Lonesome Onry and Mean: New Albums from Webb Wilder and Commander Cody
By William Michael Smith in Lonesome Onry and Mean, Rotation
Tuesday, Apr. 14 2009 @ 11:56AM
Personally, I like Webb's sensitive, well written love songs, but what has always drawn me to the Last of the Full-Grown Men, the Idol of Idle Youth, has been his balls-to-the-wall rockers. Accompanied once again by maybe Nashville's best rock drummer, Jimmie "Lord of the Chevron Island" Lester, longtime bass player Tom Comet, Nashville underground mainstay George Bradfute and guitarist Joe McMahan, Wilder blows through rock and roll classics like "Ju Ju Man" and Roky Erickson's manic "Don't Slander Me" with all the aplomb of cat in a bucket of boiling water. If you don't like this one, you're probably having the wrong kind of thoughts about your step-daughter or a couple of sheep you saw in a pasture outside College Station.
I don't know how long it's been since George "Commander Cody" Frayne put out a record, and I feel it my duty to report there's nothing much new here other than an entirely different ensemble from the original Bill Kirchen-led Lost Planet Airmen that were Austin faves in the mid-'70s. Yet in spite of the lack of much fresh material, this record works in the way that the Airmen always worked at Armadillo World Headquarters in my college heyday - as a superior bar band.

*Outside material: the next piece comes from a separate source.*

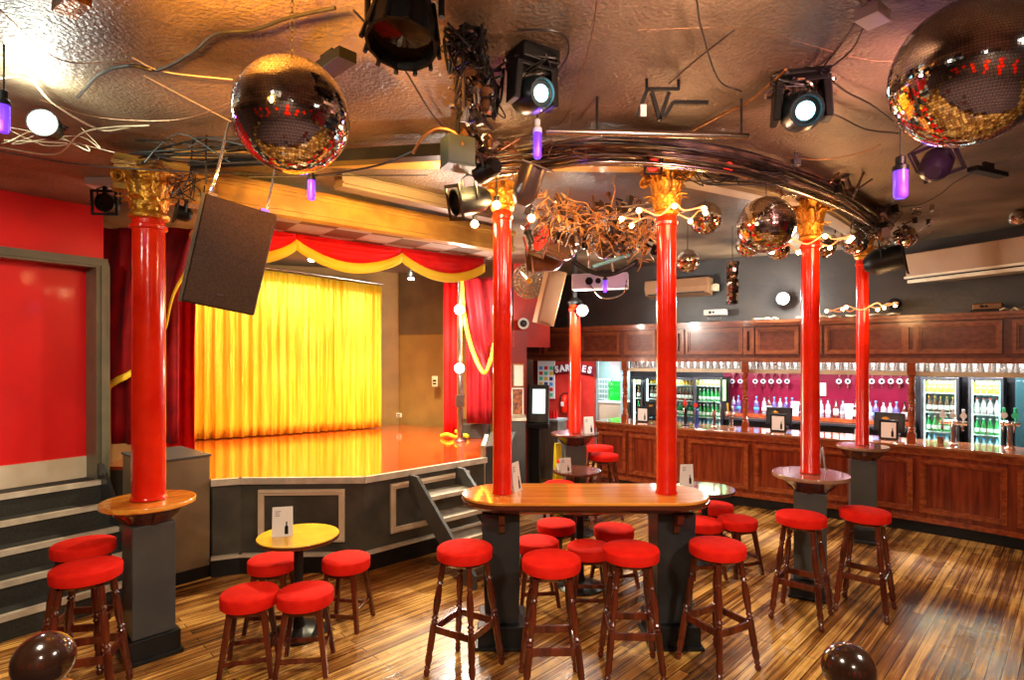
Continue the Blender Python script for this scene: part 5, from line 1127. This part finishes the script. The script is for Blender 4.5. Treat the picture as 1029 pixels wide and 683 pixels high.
for (u, v, y, rz, s, lb, m_) in ((877, 16, 2.30, .6, (.12, .09, .045), 'small white junction box on the ceiling left of the biggest mirror ball', M_white), (72, 4, 2.2, -.6, (.16, .08, .04), 'dark junction box at the top edge on the left', M_bronze), (993, 173, 3.6, -1.15, (.06, .34, .03), 'short dark bar fixed to the ceiling right of the purple lit can light', M_blk), (330, 68, 2.65, -.75, (.34, .09, .05), 'dark ribbed cable tray behind the upper left mirror ball', M_blk), (800, 163, 3.6, 0, (.05, .04, .04), 'tiny dark clip on the ceiling below the right moving head', M_blk)):
    p = gy(u, v, y); p.z = min(p.z, CEIL+.0); k = thing('ceiling_box', lb, 'box', p, rz); bm = NB(); box(bm, (0, 0, 0), s); obj('casing', bm, m_, k, bevel=.003); bm = NB()
    for i in range(3): box(bm, (0, 0, 0), (s[0]*1.03, s[1]*.08, s[2]*1.05)); 
    bmesh.ops.delete(bm, geom=bm.verts[:], context='VERTS'); box(bm, (0, 0, s[2]/2+.02), (s[0]*.3, s[1]*.3, .05)); obj('fixing', bm, m_, k)
# bar unit (v shaped bracket) on the ceiling
k = thing('ceiling_bracket', 'dark open metal bracket with a v shape hanging above the silver pipe', 'bracket', gy(660, 108, 2.95)); bm = NB()
o_ = lambda u, v: gy(u, v, 2.95)-gy(660, 108, 2.95)
for (a_, b_) in (((640, 117), (650, 90)), ((650, 90), (682, 90)), ((655, 93), (663, 121)), ((672, 93), (663, 121)), ((668, 117), (676, 103)), ((676, 103), (711, 103))): 
    A_, B_ = o_(*a_), o_(*b_); beam(bm, A_, B_+Vector((.001, 0, 0)), .02, .018)
rod(bm, o_(650, 90), o_(650, 90)+Vector((0, .0, CEIL+.03-o_(650, 90).z-gy(660, 108, 2.95).z)), .008); rod(bm, o_(682, 90), o_(682, 90)+Vector((0, .0, CEIL+.03-o_(682, 90).z-gy(660, 108, 2.95).z)), .008); obj('bars', bm, M_blk, k)
bm = NB(); A_ = o_(646, 112); box(bm, tuple(A_+Vector((.0, -.012, 0))), (.03, .008, .06)); obj('paper_label', bm, M_card, k)
# silver pipe
bm = NB(); pa, pb_ = gy(549, 132, 3.15), gy(752, 137, 3.15); rod(bm, pa, pb_, .018, 14); 
pp = obj('ceiling_pipe', bm, M_metal, smooth=True); tag(pp, 'straight silver pipe hanging level across the ceiling between the columns', 'pipe')
for u in (600, 745): bm = NB(); q = gy(u, 134, 3.15); rod(bm, q, (q.x, q.y, CEIL+.05), .007); obj('hanger', bm, M_wire, pp)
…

As the title implies, there are plenty of songs about liquor and weed. There are also women gone wrong for men who were already wrong. Most of the titles are instantly recognizable if you followed the Commander back in the day: "Roll Your Own," "Semi Truck," and the Commander's signature "Seeds and Stems Again" are all delivered with the Commander's got-my-head-in-bottle-of-Lonestar suave.
If you're still into that honky-tonkers-on-steroids-and-speed thing that was always the Commander's specialty, you'll probably put Dopers, Drunks and Everyday Losers in your truck and not take it out until it starts skipping from all the beer you've spilled on it. Mark this one "killer bar band that knows the job."